Imperfect choices are normal, continuous improvement matters more

There’s a tendency in high-stakes environments to think every architectural or platform decision has to be final. It doesn’t. Treating decisions as fixed and perfect leads to rigid systems and hesitant engineering cultures. In reality, most decisions, especially technical ones, are just points in time. They can, and often should, evolve.

The best leaders don’t chase precision at the cost of adaptability. They understand that every choice today is a trade-off. What matters is whether you’re creating a system that you can improve as you learn more. Some degree of technical debt is inevitable. It’s not a failure. It’s a sign that your platform or product is growing in complexity and maturity.

Randy Shoup, formerly VP of Engineering at eBay and WeWork, put it clearly in his 2022 GOTO talk: “There is no perfect architecture for all scale, for all phases of evolution, for all problem domains.” He’s right. Anything built today will eventually need to be reevaluated or refactored. That doesn’t mean the initial decision was wrong. It means time passed, the system changed, and improvement was necessary.

From a leadership standpoint, don’t wait for perfect alignment to make moves. Ship, monitor, learn, and adjust. Build processes with review cycles, feedback loops, and engineering bandwidth to revisit key systems at the right time. That’s how you maintain momentum without ignoring quality.

Most important: create space for your teams to evolve decisions without fear. If acting today is penalized by scrutiny tomorrow, they’ll stall. Set expectations for change as part of the process. It leads to faster execution, smarter strategies, and systems that keep improving no matter how complex they get.

The bottom line

Leadership isn’t about finding perfect answers. It’s about making clear calls when the data’s incomplete, the trade-offs are real, and the stakes are high. In modern software environments, complexity is the baseline. Trying to solve for certainty in every decision just slows you down.

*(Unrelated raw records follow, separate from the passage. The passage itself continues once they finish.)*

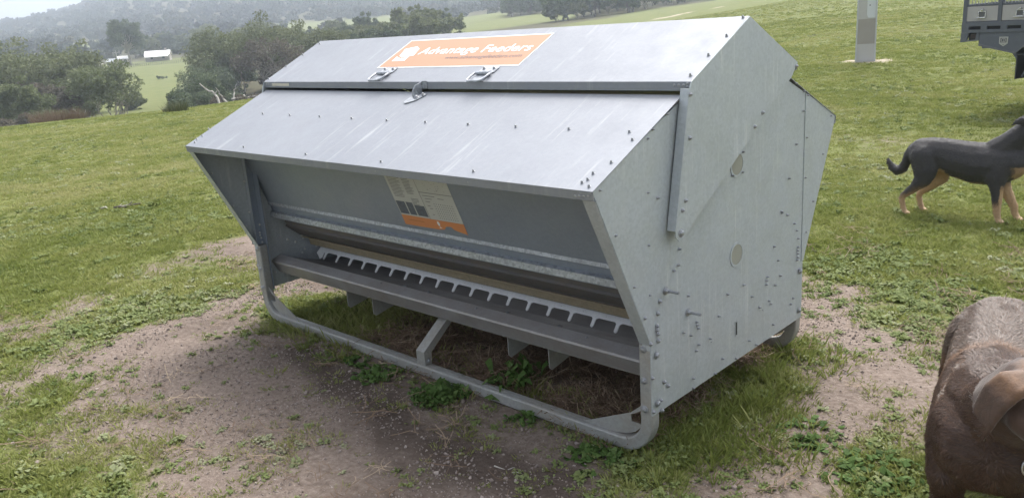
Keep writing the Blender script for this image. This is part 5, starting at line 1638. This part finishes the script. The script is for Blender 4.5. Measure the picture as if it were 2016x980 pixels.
_kd = co[:, None, :] if False else None
from mathutils.kdtree import KDTree
kd_ = KDTree(len(co))
for i_, q_ in enumerate(co): kd_.insert(q_, i_)
kd_.balance()
tt = np.array([coat[kd_.find(q_)[1]] for q_ in p])
mf, n, b = mat('black_and_tan_hair')
at = N(n, 'ShaderNodeAttribute', attribute_name='tint')
n.links.new(ramp(n, at.outputs['Fac'], [(0, (.050, .048, .051)), (.5, (.13, .09, .06)), (1, (.50, .33, .19))]), b.inputs['Base Color'])
b.inputs['Roughness'].default_value = .6
np_mesh('fur', V, F, mf, dog, {'tint': ('FLOAT', 'FACE', np.repeat(np.clip(tt + np.random.default_rng(4).normal(0, .05, k), 0, 1), 3))})
M_EYE = plain('dark_eye', (.02, .013, .008), .08); M_NOSE = plain('nose_leather', (.02, .018, .018), .35)
def ball(name, parent, c, r, m, scl=(1, 1, 1)):
    bm = bmesh.new(); bmesh.ops.create_icosphere(bm, subdivisions=3, radius=r)
    for v in bm.verts: v.co = Vector((v.co.x * scl[0], v.co.y * scl[1], v.co.z * scl[2])) + Vector(c)
    me = bpy.data.meshes.new(name); bm.to_mesh(me); bm.free(); me.materials.append(m)
    me.polygons.foreach_set('use_smooth', [True] * len(me.polygons))
    o = bpy.data.objects.new(name, me); col.objects.link(o); o.parent = parent
    return o
for s in (-1, 1): ball('eye', dog, (.462, s * .038, .668), .011, M_EYE)
ball('nose', dog, (.583, 0, .632), .018, M_NOSE, (.8, 1.1, .8))
def band(name, parent, c, nrm, r, w_, th, m):
    c = Vector(c); nrm = Vector(nrm).normalized(); u = nrm.orthogonal().normalized(); b_ = nrm.cross(u)
    mb = MB(); K = 40
    for dz in (0,):
        o_ = [c + (u * math.cos(a) + b_ * math.sin(a)) * (r + th) - nrm * w_ / 2 for a in np.linspace(0, 2 * math.pi, K + 1)[:-1]]
        i_ = [c + (u * math.cos(a) + b_ * math.sin(a)) * r - nrm * w_ / 2 for a in np.linspace(0, 2 * math.pi, K + 1)[:-1]]
        mb.ring_prism(o_, i_, nrm, w_)
    o = mb.build(name, m, parent); return o

# brown dog, close to the camera, facing it
q0 = at_depth(1968, 690, 2.76); q1 = at_depth(1952, 850, 2.20)
fd = np.array([q1[0] - q0[0], q1[1] - q0[1], 0]); blen = np.linalg.norm(fd); fd /= blen
rz = math.atan2(fd[1], fd[0])
bd_loc = np.array([q0[0], q0[1], gz(q0[0], q0[1]) - .004])
lf = np.array([-fd[1], fd[0], 0])
def loc_(p):
    d = np.asarray(p) - bd_loc
    return np.array([d @ fd, d @ lf, d[2]])
hc = loc_(at_depth(2036, 782, 1.98))                 # middle of the skull
hf = -FW * .72 + RT * .30 - UP * .62                  # where the face points
hf = np.array([hf @ fd, hf @ lf, hf[2]]); hf /= np.linalg.norm(hf)
hr = np.cross(hf, np.array([0, 0, 1.0])); hr /= np.linalg.norm(hr)      # the dog's own right side
hu = np.cross(hr, hf)
def hp_(f, r, u): return tuple(hc + hf * f + hr * r + hu * u)
ck = []
B = blen
ck.append([(-.085, 0, .455, .085, 1.1), (-.03, 0, .440, .125, 1.08), (.10, 0, .415, .140, 1.02), (.25, 0, .395, .148, 1.0), (.40, 0, .390, .158, 1.0), (B - .03, 0, .400, .160, .97), (B + .06, 0, .415, .125, 1.0)])
nk1 = hc - hf * .02 - hu * .015
ck.append([(B - .08, 0, .46, .135, .95), (B + .05, nk1[1] * .4, .49, .112, 1), tuple(.5 * (np.array([B + .05, nk1[1] * .4, .49]) + nk1)) + (.098,), tuple(nk1) + (.086,)])
ck.append([hp_(-.02, 0, .005) + (.082, 1, 1), hp_(.03, 0, .004) + (.080, 1, 1), hp_(.07, 0, -.012) + (.062,), hp_(.10, 0, -.026) + (.050,), hp_(.16, 0, -.034) + (.044,), hp_(.185, 0, -.036) + (.038,)])
for s in (-1, 1):
    ck.append([hp_(.035, s * .045, -.025) + (.045,), hp_(.10, s * .022, -.042) + (.036,), hp_(.15, s * .020, -.048) + (.028,)])
    ck.append([hp_(.072, s * .034, .028) + (.024,)])
    for df in (-.032, -.018, -.004, .010, .024):            # flat hanging ear flap
        ck.append([hp_(-.006 + df * .7, s * .052, .062) + (.015,), hp_(-.012 + df, s * .086, .054) + (.0125,), hp_(-.012 + df * 1.1, s * .110, .014) + (.0105,), hp_(-.006 + df, s * .121, -.034) + (.0095,), hp_(.004 + df * .7, s * .124, -.076) + (.0085,), hp_(.012 + df * .3, s * .120, -.098) + (.007,)])
for s in (-1, 1):
    y = s * .095
    ck.append([(B - .06, y * .9, .37, .098, .75), (B - .03, y, .28, .070, .8), (B - .05, y, .20, .042), (B - .02, y * .95, .10, .033), (B - .02, y * .95, .055, .030), (B + .0, y * .95, .032, .034)])
    for t in (-1.5, -.5, .5, 1.5): ck.append([(B + .01, y * .95 + t * .015, .022, .018), (B + .045 - abs(t) * .006, y * .95 + t * .018, .018, .017)])
    y = s * .105
    ck.append([(.00, y * .7, .40, .125, .72), (.03, y, .30, .088, .75), (.02, y * 1.1, .235, .062, .75), (-.05, y * 1.2, .165, .040), (-.10, y * 1.25, .125, .031), (-.09, y * 1.3, .07, .029), (-.075, y * 1.3, .035, .032)])
    for t in (-1.5, -.5, .5, 1.5): ck.append([(-.065, y * 1.3 + t * .014, .022, .018), (-.03 - abs(t) * .006, y * 1.3 + t * .017, .018, .016)])
ck.append([(-.13, 0, .46, .050), (-.20, .01, .40, .040), (-.26, .03, .31, .032), (-.30, .05, .22, .024), (-.33, .06, .15, .012)])
bme = organic(ck, .0062, 8)
co = mesh_co(bme)
X_, Y_, Z_ = co.T
rel = co - hc
hfw = rel @ hf
ongrey = sm(-B * .62, -B * .42, -X_ - (fbm(Y_ * 14 + 3, Z_ * 14, 73, 3) - .5) * .12) * sm(.30, .42, Z_)
streak = np.exp(-((Y_ + .105 + (X_ - B * .8) * .2) / .010) ** 2) * sm(B * .55, B * .7, X_) * (1 - sm(B * .95, B * 1.02, X_)) * sm(.42, .46, Z_)
relr = np.abs(rel @ hr); relu = rel @ hu
ear_rimlight = sm(.070, .085, relr) * (np.linalg.norm(rel, axis=1) < .19) * (.12 + .88 * sm(.015, .055, relu)) + .8 * sm(.055, .075, relu) * (np.linalg.norm(rel, axis=1) < .13)  # backlit rim painted into the coat along ear tops and brow
low_ = (1 - sm(.28, .40, Z_)) * (X_ > B * .5)
def coatval(og, st, er, lw): return np.clip(np.maximum.reduce([.24 + og * .50 - lw * .14 * (1 - og), st * .95, .24 + np.clip(er, 0, 1) * .26]), 0, 1)
coat = coatval(ongrey, streak, ear_rimlight, low_)
a = bme.attributes.new('coat', 'FLOAT', 'POINT'); a.data.foreach_set('value', coat.astype(np.float32))
COATB = ((.022, .012, .008), (.062, .033, .021), (.155, .082, .042), (.100, .071, .055), (.36, .31, .27))
bme.materials.append(coat_mat('brown_coat', COATB, .45, .62, (30, 30, 30)))
bdog = thing('dog', 'chocolate brown dog with hanging ears close to the camera at the lower right', 'dog', tuple(bd_loc), rz)
bo = bpy.data.objects.new('body', bme); col.objects.link(bo); bo.parent = bdog
flow = lambda p: np.stack([-np.ones(len(p)) * .8 + (fbm(p[:, 0] * 22 + 7, p[:, 1] * 22 + p[:, 2] * 15 + 9, 96, 2) - .5) * 1.3, np.tanh(p[:, 1] * 14 + (fbm(p[:, 0] * 9 + 4, p[:, 1] * 9 + 4, 95, 2) - .5) * 3) * .35 + (fbm(p[:, 0] * 24 + 3, p[:, 1] * 24 + p[:, 2] * 17 + 5, 97, 2) - .5) * 1.6, -np.clip(np.abs(p[:, 1]) * 6, .1, 1.2)], 1)
hdist = lambda p: np.linalg.norm(p - hc, axis=1)
V, F, p, k = fur('fur', bme, bdog, None, 90000, .025, .0014, flow, 17, lambda p: (p[:, 2] > .12) & (hdist(p) > .14))
X_, Y_, Z_ = p.T
og = sm(-B * .62, -B * .42, -X_) * sm(.30, .42, Z_)
st = np.exp(-((Y_ + .105 + (X_ - B * .8) * .2) / .010) ** 2) * sm(B * .55, B * .7, X_) * (1 - sm(B * .95, B * 1.02, X_)) * sm(.42, .46, Z_)
tt = np.clip(coatval(og, st, 0 * og, (1 - sm(.28, .40, Z_)) * (X_ > B * .5)) + np.random.default_rng(3).normal(0, .05, k), 0, 1)
mf, n, b = mat('brown_hair')
at = N(n, 'ShaderNodeAttribute', attribute_name='tint')
n.links.new(ramp(n, at.outputs['Fac'], [(i / 4, q) for i, q in enumerate(COATB)]), b.inputs['Base Color'])
b.inputs['Roughness'].default_value = .55
np_mesh('fur', V, F, mf, bdog, {'tint': ('FLOAT', 'FACE', np.repeat(tt, 3))})
for s in (-1, 1):
    ball('eye', bdog, hp_(.088, s * .036, .012), .0125, plain('amber_eye', (.10, .05, .015), .08))
ball('nose', bdog, hp_(.222, 0, -.028), .019, plain('liver_nose', (.06, .03, .022), .35), (1, 1.2, .9))
from mathutils.bvhtree import BVHTree
bvh = BVHTree.FromPolygons([tuple(v.co) for v in bme.vertices], [tuple(p.vertices) for p in bme.polygons])
M_CHAIN = plain('steel_chain', (.45, .45, .46), .3, .9, .1)
ro = Vector(loc_(CAM)); pt = Vector(loc_(at_depth(2020, 918, 2.0)))
hit, hn, _, _ = bvh.ray_cast(ro, (pt - ro).normalized())
if hit is not None:
    dn = Vector((0, 0, -1)); sdv = hn.cross(dn).normalized(); dn = sdv.cross(hn)
    rc = hit + hn * .006
    mb = MB()
    mb.tube([tuple(rc + dn * (.020 * math.sin(a)) + sdv * (.015 * math.cos(a))) for a in np.linspace(0, 2 * math.pi, 25)[:-1]], .0028, 8, closed=True)
    for i in range(3):
        c_ = rc + dn * (.030 + i * .016)
        mb.tube([tuple(c_ + dn * (.010 * math.sin(a)) + (sdv if i % 2 else hn) * (.006 * math.cos(a))) for a in np.linspace(0, 2 * math.pi, 15)[:-1]], .0022, 6, closed=True)
    mb.build('collar_ring', M_CHAIN, bdog, True)

# ------------------------------------------------------------ hazy air
mb = MB(); mb.box(-3400, 3400, -3400, 3400, -40, 260)
hz = mb.build('haze', [])
hm = bpy.data.materials.new('thin_mist'); hm.use_nodes = True
n = hm.node_tree; n.nodes.clear()
pv_ = n.nodes.new('ShaderNodeVolumePrincipled'); oo = n.nodes.new('ShaderNodeOutputMaterial')
pv_.inputs['Color'].default_value = (.79, .87, 1.0, 1)
pv_.inputs['Density'].default_value = .0006
pv_.inputs['Anisotropy'].default_value = .45
n.links.new(pv_.outputs[0], oo.inputs['Volume'])
hz.data.materials.clear(); hz.data.materials.append(hm)
tag(hz, 'pale damp haze over the valley and hill', 'haze', kind='stuff')
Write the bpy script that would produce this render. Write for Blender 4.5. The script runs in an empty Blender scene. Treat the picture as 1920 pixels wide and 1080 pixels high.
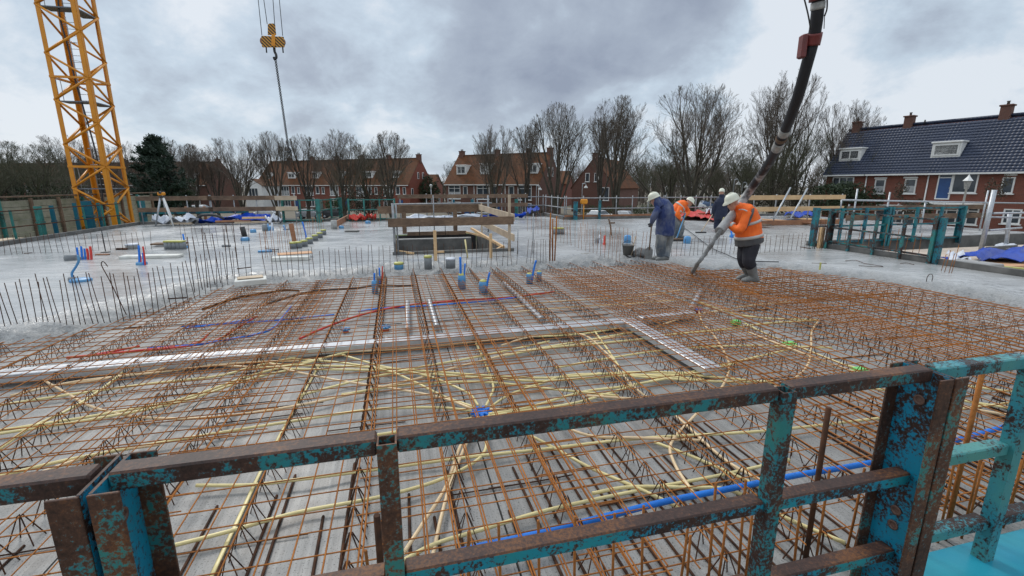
import bpy, bmesh, math, random
from mathutils import Vector, Matrix, noise as mnoise
random.seed(7)
R = math.radians
sc = bpy.context.scene
COL = sc.collection
# ---------------------------------------------------------------- camera
F = 860.0; PITCH = math.atan(193/860.0); ZC = 2.0; TH = R(14)
cd = bpy.data.cameras.new('camera'); cam = bpy.data.objects.new('camera', cd); COL.objects.link(cam)
cd.sensor_width = 36.0; cd.lens = F/1920*36.0; cd.clip_start = 0.05; cd.clip_end = 3000
cam.location = (0, 0, ZC); cam.rotation_euler = (math.pi/2 - PITCH, 0, 0)
sc.camera = cam
# ---------------------------------------------------------------- sky and light
SUN_EL, SUN_AZ = R(42), R(-35)      # behind the clouds, ahead and to the left
w = bpy.data.worlds.new('World'); sc.world = w; w.use_nodes = True
def build_sky():
    nt = w.node_tree; N = nt.nodes; L = nt.links
    N.clear()
    out = N.new('ShaderNodeOutputWorld'); bg = N.new('ShaderNodeBackground'); L.new(bg.outputs[0], out.inputs[0])
    sky = N.new('ShaderNodeTexSky'); sky.sky_type = 'NISHITA'; sky.sun_disc = False
    sky.sun_elevation = SUN_EL; sky.sun_rotation = SUN_AZ
    def math_(op, a, b=None, clamp=False):
        m = N.new('ShaderNodeMath'); m.operation = op; m.use_clamp = clamp
        for i, v in enumerate((a, b)):
            if v is None: continue
            if isinstance(v, (int, float)): m.inputs[i].default_value = v
            else: L.new(v, m.inputs[i])
        return m.outputs[0]
    tc = N.new('ShaderNodeTexCoord'); sep = N.new('ShaderNodeSeparateXYZ'); L.new(tc.outputs['Generated'], sep.inputs[0])
    x, y, z = sep.outputs
    zz = math_('ADD', math_('MAXIMUM', z, 0.0), 0.50)
    cx = math_('DIVIDE', x, zz); cy = math_('DIVIDE', y, zz)
    comb = N.new('ShaderNodeCombineXYZ'); L.new(cx, comb.inputs[0]); L.new(math_('MULTIPLY', cy, 1.0), comb.inputs[1])
    def nz(scale, detail, rough, off, dist=0.0):
        mp = N.new('ShaderNodeMapping'); mp.inputs['Location'].default_value = off; L.new(comb.outputs[0], mp.inputs[0])
        n = N.new('ShaderNodeTexNoise'); n.inputs['Scale'].default_value = scale; n.inputs['Detail'].default_value = detail
        n.inputs['Roughness'].default_value = rough; n.inputs['Distortion'].default_value = dist; L.new(mp.outputs[0], n.inputs[0]); return n.outputs['Fac']
    n1 = nz(1.7, 7, 0.55, (3.1, 1.7, 0.3), 0.25)
    n2 = nz(4.6, 6, 0.6, (8.2, 4.4, 1.3), 0.2)
    # one heavy rain cloud: a lump of darkness around a direction ahead of the site
    def lump(ax, el, k, sx, sz):
        dx = math_('SUBTRACT', math_('DIVIDE', x, math_('MAXIMUM', y, 0.05)), math.tan(R(ax)))
        dz = math_('SUBTRACT', z, math.sin(R(el)))
        d2 = math_('ADD', math_('POWER', math_('MULTIPLY', math_('ABSOLUTE', dx), 1/sx), 2), math_('POWER', math_('MULTIPLY', math_('ABSOLUTE', dz), 1/sz), 2))
        return math_('MULTIPLY', math_('SUBTRACT', 1.0, math_('SQRT', d2), True), k)
    lm = math_('ADD', lump(-3, 20, 0.55, 0.62, 0.30), lump(16, 14, 0.42, 0.30, 0.20))
    lm = math_('ADD', lm, lump(-8, 12, 0.25, 0.34, 0.10))
    lm = math_('ADD', lm, lump(40, 14, 0.42, 0.36, 0.08))
    lm = math_('ADD', lm, lump(30, 16, -0.55, 0.20, 0.20))
    lm = math_('ADD', lm, 0.13)
    dark = math_('ADD', math_('MULTIPLY', math_('SUBTRACT', n1, 0.5), 1.7), math_('MULTIPLY', math_('SUBTRACT', n2, 0.5), 1.3))
    dark = math_('ADD', dark, lm)
    ramp = N.new('ShaderNodeValToRGB'); L.new(dark, ramp.inputs[0])
    e = ramp.color_ramp.elements
    e[0].position = 0.02; e[0].color = (0.67, 0.72, 0.78, 1)
    e[1].position = 1.0; e[1].color = (0.255, 0.295, 0.38, 1)
    k = e.new(0.25); k.color = (0.495, 0.585, 0.68, 1)
    k = e.new(0.56); k.color = (0.36, 0.415, 0.50, 1)
    # overcast skies brighten towards the zenith
    zen = math_('ADD', 1.0, math_('MULTIPLY', math_('SUBTRACT', z, 0.42, True), 1.4))
    mul = N.new('ShaderNodeMix'); mul.data_type = 'RGBA'; mul.blend_type = 'MULTIPLY'; mul.inputs[0].default_value = 1
    L.new(ramp.outputs[0], mul.inputs[6]); cz = N.new('ShaderNodeCombineXYZ')
    for i in range(3): L.new(zen, cz.inputs[i])
    L.new(cz.outputs[0], mul.inputs[7])
    # the clear sky above shows thinly through the cloud
    sk = N.new('ShaderNodeMix'); sk.data_type = 'RGBA'; sk.inputs[0].default_value = 0.06
    sc_ = N.new('ShaderNodeMix'); sc_.data_type = 'RGBA'; sc_.blend_type = 'MULTIPLY'; sc_.inputs[0].default_value = 1
    L.new(sky.outputs[0], sc_.inputs[6]); sc_.inputs[7].default_value = (0.1, 0.1, 0.1, 1)
    L.new(mul.outputs[2], sk.inputs[6]); L.new(sc_.outputs[2], sk.inputs[7])
    L.new(sk.outputs[2], bg.inputs[0]); bg.inputs[1].default_value = 1.0
build_sky()
ld = bpy.data.lights.new('sun', 'SUN'); ld.energy = 1.3; ld.angle = R(12); ld.color = (1.0, 0.96, 0.9)
sun = bpy.data.objects.new('sun', ld); COL.objects.link(sun)
sun.rotation_euler = (math.pi/2 - SUN_EL, 0, -SUN_AZ + math.pi)
vs = sc.view_settings; vs.view_transform = 'Standard'; vs.look = 'None'; vs.exposure = 0.18; vs.gamma = 1.0; vs.use_curve_mapping = False
sc.cycles.max_bounces = 6; sc.cycles.transparent_max_bounces = 6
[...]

The best leaders build systems that move, then learn fast and adjust. They create space for smart collaboration, challenge assumptions early, and know when good enough is good enough. They don’t chase flawless plans. They focus on direction, momentum, and execution.

You won’t always get it right. That’s not the expectation. What matters is building a culture where decisions lead to action, and action feeds learning. That approach doesn’t just scale tech, it scales leadership.